DIRECTIONS FOR THIS TASK: Copy out the data below from the line containing "Reconstruct this image" to the line containing "rad = math.radians", both lines included, with all images left out.

[Entries with scene source code]

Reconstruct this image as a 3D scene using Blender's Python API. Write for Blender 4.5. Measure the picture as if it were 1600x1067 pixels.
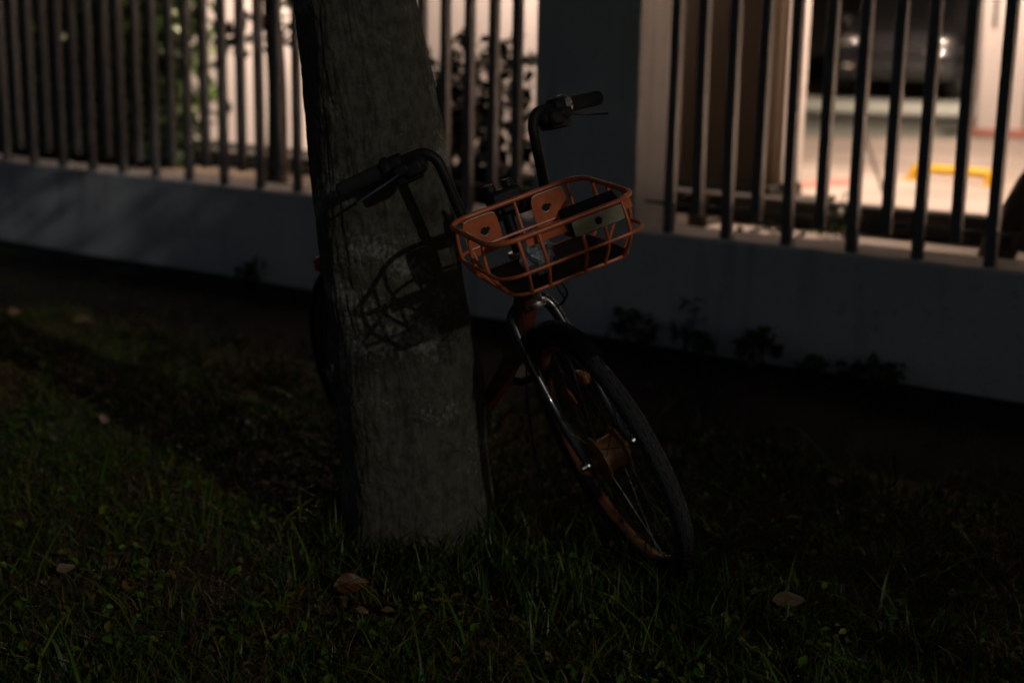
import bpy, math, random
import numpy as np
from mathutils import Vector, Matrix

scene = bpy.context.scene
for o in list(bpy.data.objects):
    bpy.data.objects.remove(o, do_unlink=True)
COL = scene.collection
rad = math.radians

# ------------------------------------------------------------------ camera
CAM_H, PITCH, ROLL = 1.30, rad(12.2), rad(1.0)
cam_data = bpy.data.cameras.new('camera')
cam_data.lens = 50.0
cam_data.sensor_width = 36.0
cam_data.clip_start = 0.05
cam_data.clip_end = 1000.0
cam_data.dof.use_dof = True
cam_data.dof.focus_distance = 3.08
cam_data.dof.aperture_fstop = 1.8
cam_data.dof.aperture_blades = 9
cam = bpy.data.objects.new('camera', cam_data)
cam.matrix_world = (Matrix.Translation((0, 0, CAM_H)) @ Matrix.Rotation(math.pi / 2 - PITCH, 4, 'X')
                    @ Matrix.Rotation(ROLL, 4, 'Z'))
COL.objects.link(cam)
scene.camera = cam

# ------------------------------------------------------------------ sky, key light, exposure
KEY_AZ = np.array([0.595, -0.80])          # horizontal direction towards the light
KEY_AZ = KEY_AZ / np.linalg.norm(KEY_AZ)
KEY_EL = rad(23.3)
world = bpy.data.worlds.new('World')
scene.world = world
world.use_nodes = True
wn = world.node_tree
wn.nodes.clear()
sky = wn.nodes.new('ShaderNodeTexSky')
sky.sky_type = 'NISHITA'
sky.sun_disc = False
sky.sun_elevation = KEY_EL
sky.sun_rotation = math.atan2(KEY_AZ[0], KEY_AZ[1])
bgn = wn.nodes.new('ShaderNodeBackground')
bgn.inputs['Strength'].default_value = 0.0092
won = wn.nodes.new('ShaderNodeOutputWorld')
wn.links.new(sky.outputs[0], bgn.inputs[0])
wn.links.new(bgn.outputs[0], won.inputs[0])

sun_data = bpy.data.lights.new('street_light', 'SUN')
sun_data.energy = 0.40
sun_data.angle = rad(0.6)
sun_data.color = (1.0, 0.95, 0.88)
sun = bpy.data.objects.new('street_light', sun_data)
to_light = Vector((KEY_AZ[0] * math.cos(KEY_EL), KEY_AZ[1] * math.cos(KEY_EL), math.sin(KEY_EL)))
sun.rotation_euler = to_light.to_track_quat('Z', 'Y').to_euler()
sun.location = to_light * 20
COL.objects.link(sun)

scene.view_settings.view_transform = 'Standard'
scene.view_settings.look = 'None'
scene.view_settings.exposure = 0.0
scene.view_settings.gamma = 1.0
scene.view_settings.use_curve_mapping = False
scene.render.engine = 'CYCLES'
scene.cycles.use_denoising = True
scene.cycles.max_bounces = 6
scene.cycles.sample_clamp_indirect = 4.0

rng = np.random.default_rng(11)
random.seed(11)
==
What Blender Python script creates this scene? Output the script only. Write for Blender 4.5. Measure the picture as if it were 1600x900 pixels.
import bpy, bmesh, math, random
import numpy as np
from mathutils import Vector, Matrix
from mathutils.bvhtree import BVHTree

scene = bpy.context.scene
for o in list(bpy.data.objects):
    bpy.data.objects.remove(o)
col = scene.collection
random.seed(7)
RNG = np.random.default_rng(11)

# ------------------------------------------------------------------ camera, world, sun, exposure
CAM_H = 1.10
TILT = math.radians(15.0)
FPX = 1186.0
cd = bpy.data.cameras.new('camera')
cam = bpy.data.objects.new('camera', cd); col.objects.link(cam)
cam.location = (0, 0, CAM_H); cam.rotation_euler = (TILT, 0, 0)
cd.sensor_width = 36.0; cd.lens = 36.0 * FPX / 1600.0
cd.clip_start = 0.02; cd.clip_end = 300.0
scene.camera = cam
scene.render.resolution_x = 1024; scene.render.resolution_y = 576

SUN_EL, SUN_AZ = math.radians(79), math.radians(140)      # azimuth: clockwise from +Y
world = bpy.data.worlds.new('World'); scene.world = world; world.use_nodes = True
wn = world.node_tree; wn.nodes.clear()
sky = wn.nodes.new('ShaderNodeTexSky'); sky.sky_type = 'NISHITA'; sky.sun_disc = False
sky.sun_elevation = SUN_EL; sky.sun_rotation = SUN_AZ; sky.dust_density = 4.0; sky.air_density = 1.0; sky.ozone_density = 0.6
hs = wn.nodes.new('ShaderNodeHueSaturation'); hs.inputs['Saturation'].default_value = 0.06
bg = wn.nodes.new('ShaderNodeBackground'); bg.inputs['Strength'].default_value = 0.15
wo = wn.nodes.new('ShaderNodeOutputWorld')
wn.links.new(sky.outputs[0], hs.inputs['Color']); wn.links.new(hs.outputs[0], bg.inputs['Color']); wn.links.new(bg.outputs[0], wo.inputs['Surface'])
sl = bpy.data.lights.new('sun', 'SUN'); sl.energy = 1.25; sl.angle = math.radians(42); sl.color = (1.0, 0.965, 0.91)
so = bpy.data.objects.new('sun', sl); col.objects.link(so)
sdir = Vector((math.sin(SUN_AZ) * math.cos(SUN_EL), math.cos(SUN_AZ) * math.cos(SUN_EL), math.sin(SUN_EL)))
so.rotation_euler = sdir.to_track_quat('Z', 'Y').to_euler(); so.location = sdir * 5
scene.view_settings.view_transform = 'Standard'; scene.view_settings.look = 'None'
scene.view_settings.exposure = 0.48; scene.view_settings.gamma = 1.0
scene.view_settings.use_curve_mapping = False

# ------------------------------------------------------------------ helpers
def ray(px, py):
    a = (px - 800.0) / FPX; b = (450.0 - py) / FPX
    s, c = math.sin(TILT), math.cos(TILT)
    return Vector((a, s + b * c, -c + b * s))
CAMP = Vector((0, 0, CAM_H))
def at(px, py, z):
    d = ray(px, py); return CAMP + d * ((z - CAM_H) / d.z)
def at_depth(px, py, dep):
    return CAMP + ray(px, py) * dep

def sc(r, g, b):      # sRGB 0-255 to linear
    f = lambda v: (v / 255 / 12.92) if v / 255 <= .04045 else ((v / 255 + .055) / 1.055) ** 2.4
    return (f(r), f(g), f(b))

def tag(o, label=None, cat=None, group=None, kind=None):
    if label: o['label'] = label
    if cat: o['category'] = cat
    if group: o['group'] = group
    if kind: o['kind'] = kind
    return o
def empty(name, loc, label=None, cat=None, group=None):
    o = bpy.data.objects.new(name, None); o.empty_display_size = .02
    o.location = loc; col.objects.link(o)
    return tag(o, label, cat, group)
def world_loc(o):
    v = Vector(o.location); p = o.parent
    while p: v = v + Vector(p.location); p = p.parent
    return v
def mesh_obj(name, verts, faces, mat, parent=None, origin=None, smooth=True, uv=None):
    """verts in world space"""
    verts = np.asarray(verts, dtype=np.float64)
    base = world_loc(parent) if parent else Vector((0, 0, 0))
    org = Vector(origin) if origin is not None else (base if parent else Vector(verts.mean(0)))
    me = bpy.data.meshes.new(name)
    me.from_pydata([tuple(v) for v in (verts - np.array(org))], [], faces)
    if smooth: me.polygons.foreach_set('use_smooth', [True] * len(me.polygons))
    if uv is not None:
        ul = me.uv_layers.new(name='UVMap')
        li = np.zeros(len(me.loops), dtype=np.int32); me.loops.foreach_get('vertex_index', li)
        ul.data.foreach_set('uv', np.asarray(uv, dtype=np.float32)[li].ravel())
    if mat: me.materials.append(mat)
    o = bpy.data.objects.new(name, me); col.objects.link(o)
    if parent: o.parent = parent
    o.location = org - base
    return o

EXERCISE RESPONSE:
Reconstruct this image as a 3D scene using Blender's Python API. Write for Blender 4.5. Measure the picture as if it were 1600x1067 pixels.
import bpy, math, random
import numpy as np
from mathutils import Vector, Matrix

scene = bpy.context.scene
for o in list(bpy.data.objects):
    bpy.data.objects.remove(o, do_unlink=True)
COL = scene.collection
rad = math.radians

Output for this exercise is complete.